Okay, so that doesn't sound so bad, does it? But wait; it gets better.

After class, I decide to head to the library to get my research swag on. And lo and behold, _more squirrels_. My previous encounter fresh in my memory, I'm actually quite scared of them. I'm staying on my side of the sidewalk, however, as these two squirrels are on a patch of flat grass about ten feet away.

And then, all of a sudden, one of them looks at me. And keeps looking at me. So I look back, and I don't dare break eye contact.

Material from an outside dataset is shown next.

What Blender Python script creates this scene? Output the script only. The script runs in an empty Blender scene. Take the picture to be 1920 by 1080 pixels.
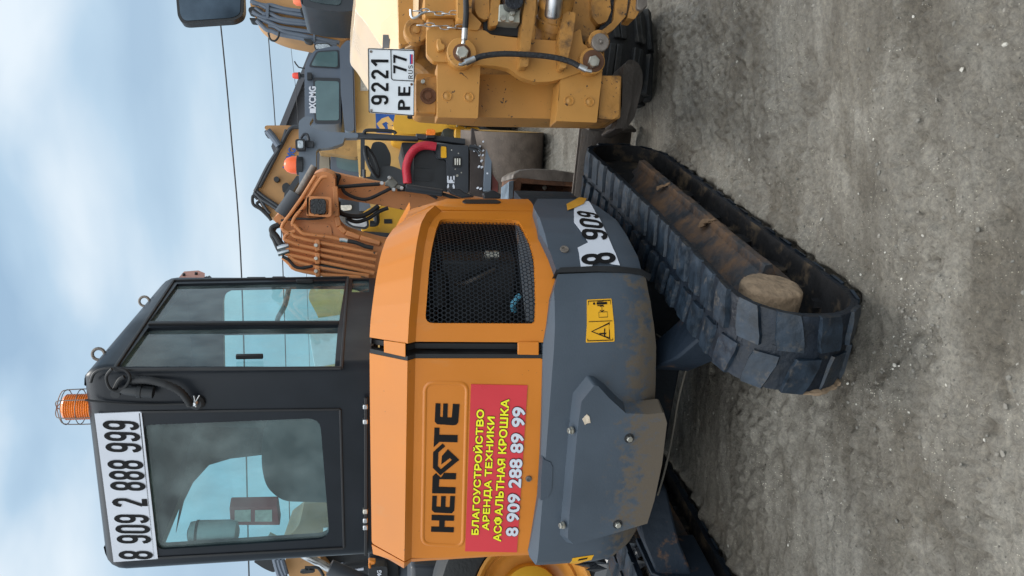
import bpy, bmesh, math, random
import numpy as np
from mathutils import Vector, Matrix, noise
from mathutils.geometry import tessellate_polygon
random.seed(7)
S = bpy.context.scene
COL = S.collection
R = math.radians
# ------------------------------------------------------------------ camera (phone held on its side: picture left is up)
FPX, CH = 1440.0, 1.6
PIT = math.atan(268 / 1440)
cF = Vector((0, math.cos(PIT), -math.sin(PIT)))
cD = Vector((0, -math.sin(PIT), -math.cos(PIT)))
cR = Vector((1, 0, 0))
cC = Vector((0, 0, CH))
cd = bpy.data.cameras.new('camera')
cam = bpy.data.objects.new('camera', cd)
COL.objects.link(cam)
cd.sensor_fit = 'HORIZONTAL'
cd.sensor_width = 36
cd.lens = FPX / 1920 * 36
cd.clip_start = .05
cd.clip_end = 3000
M3 = Matrix((cD, cR, -cF)).transposed()
cam.matrix_world = Matrix.Translation(cC) @ M3.to_4x4()
S.camera = cam
# ------------------------------------------------------------------ sky and light
SUN_EL, SUN_AZ = 64, 25           # high beyond the machines, soft through cloud
w = bpy.data.worlds.new('World')
S.world = w
w.use_nodes = True
nt = w.node_tree
nt.nodes.clear()
def N(t, typ, **kw):
    n = t.nodes.new(typ)
    for k, v in kw.items():
        setattr(n, k, v)
    return n
out = N(nt, 'ShaderNodeOutputWorld')
bg = N(nt, 'ShaderNodeBackground')
sky = N(nt, 'ShaderNodeTexSky', sky_type='NISHITA')
sky.sun_disc = False
sky.sun_elevation = R(SUN_EL)
sky.sun_rotation = R(SUN_AZ)
sky.dust_density = 2.0
tc = N(nt, 'ShaderNodeTexCoord')
mp = N(nt, 'ShaderNodeMapping')
mp.inputs['Scale'].default_value = (1.6, 1.6, 3.6)
mp.inputs['Location'].default_value = (5.1, 3.3, 2.2)
nz = N(nt, 'ShaderNodeTexNoise')
nz.inputs['Scale'].default_value = 1.7
nz.inputs['Detail'].default_value = 5
nz.inputs['Roughness'].default_value = .42
nz.inputs['Distortion'].default_value = .3
rp = N(nt, 'ShaderNodeValToRGB')
rp.color_ramp.elements[0].position = .38
rp.color_ramp.elements[0].color = (4.0, 6.0, 8.1, 1)
rp.color_ramp.elements[1].position = .64
rp.color_ramp.elements[1].color = (10.0, 11.1, 11.9, 1)
e = rp.color_ramp.elements.new(.5)
e.color = (5.7, 7.8, 9.7, 1)
mx = N(nt, 'ShaderNodeMixRGB')
mx.inputs[0].default_value = .86
# clouds get whiter towards the horizon
sep = N(nt, 'ShaderNodeSeparateXYZ')
mr = N(nt, 'ShaderNodeMapRange')
mr.inputs[1].default_value = 0
mr.inputs[2].default_value = .42
mr.inputs[3].default_value = .6
mr.inputs[4].default_value = 0
mh = N(nt, 'ShaderNodeMixRGB')
mh.inputs[2].default_value = (7.0, 8.6, 9.9, 1)
L = nt.links.new
L(tc.outputs['Generated'], mp.inputs[0]); L(mp.outputs[0], nz.inputs[0]); L(nz.outputs[0], rp.inputs[0])
L(tc.outputs['Generated'], sep.inputs[0]); L(sep.outputs[2], mr.inputs[0]); L(mr.outputs[0], mh.inputs[0])
L(rp.outputs[0], mh.inputs[1])
L(sky.outputs[0], mx.inputs[1]); L(mh.outputs[0], mx.inputs[2]); L(mx.outputs[0], bg.inputs[0]); L(bg.outputs[0], out.inputs[0])
sd = Vector((math.sin(R(195)) * math.cos(R(68)), math.cos(R(195)) * math.cos(R(68)), math.sin(R(68))))   # added glow high behind the camera, lighting the sides that face it
dt = N(nt, 'ShaderNodeVectorMath', operation='DOT_PRODUCT'); dt.inputs[1].default_value = sd
gm_ = N(nt, 'ShaderNodeMapRange', interpolation_type='SMOOTHSTEP')
gm_.inputs[1].default_value = .3; gm_.inputs[2].default_value = 1; gm_.inputs[3].default_value = 0; gm_.inputs[4].default_value = 1
ga = N(nt, 'ShaderNodeMixRGB', blend_type='ADD'); ga.inputs[2].default_value = (22, 21.5, 20.5, 1)
L(tc.outputs['Generated'], dt.inputs[0]); L(dt.outputs['Value'], gm_.inputs[0]); L(gm_.outputs[0], ga.inputs[0])
L(mx.outputs[0], ga.inputs[1]); L(ga.outputs[0], bg.inputs[0])
bg.inputs[1].default_value = .085
sl = bpy.data.lights.new('sun', 'SUN')
so = bpy.data.objects.new('sun', sl)
COL.objects.link(so)
sl.energy = 1.5
sl.angle = R(16)
sl.color = (1, .96, .9)
d = Vector((math.sin(R(SUN_AZ)) * math.cos(R(SUN_EL)), math.cos(R(SUN_AZ)) * math.cos(R(SUN_EL)), math.sin(R(SUN_EL))))
so.rotation_euler = d.to_track_quat('Z', 'Y').to_euler()
S.view_settings.view_transform = 'Standard'
S.view_settings.look = 'None'
S.view_settings.gamma = 1
S.view_settings.exposure = .1
# ------------------------------------------------------------------ picture point -> place
def ray(x, y):
    return cF + cD * ((x - 960) / FPX) + cR * ((540 - y) / FPX)
def W(x, y, Y):                      # on the upright plane at distance Y
    r = ray(x, y)
    return cC + r * (Y / r.y)
def G(x, y, z=0):                    # on the ground
    r = ray(x, y)
    return cC + r * ((z - CH) / r.z)
def frame(ox, oy, deg):
    return Matrix.Translation((ox, oy, 0)) @ Matrix.Rotation(-R(deg), 4, 'Z')
UF = frame(-.449, 3.48, 17.5)        # slewing upper body
TF = frame(-.449, 3.48, 24.3)        # tracks
def onp(x, y, ax, val, F=UF):        # on a plane of a frame: ax 0 sideways, 1 lengthways; gives world point
    n = F.to_3x3().col[ax]
    r = ray(x, y)
    t = (val - (cC - F.translation).dot(n)) / r.dot(n)
    return cC + r * t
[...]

I am the superior species, dammit.

We're at an impasse of epic proportions, and then, get this, it _hissed_ at me. I kid you not, it freaking hissed. What kind of mammal hisses at you? An evil one that happens to be the spawn of the devil, that kind, I tell you. I half expected it to pick up a twig, point it at me and go "Avada Kadavra!" in some high rodent falsetto. I'm exaggerating, but I know I didn't imagine this. I have witnessed sorcery. Okay, maybe not, but still.

At the risk of giving up my last shred of dignity, I must admit that I power walk the rest of the way to the library and am very, very relieved to have the security of a building between us and the evil critters. Even inside, I don’t dare get a table by a window.

Suffice to say that I will be investing in squirrel repellent in the very near future.


The author's comments:
This is very much an accurate retelling of one of the most terrifying mornings of my short seventeen years.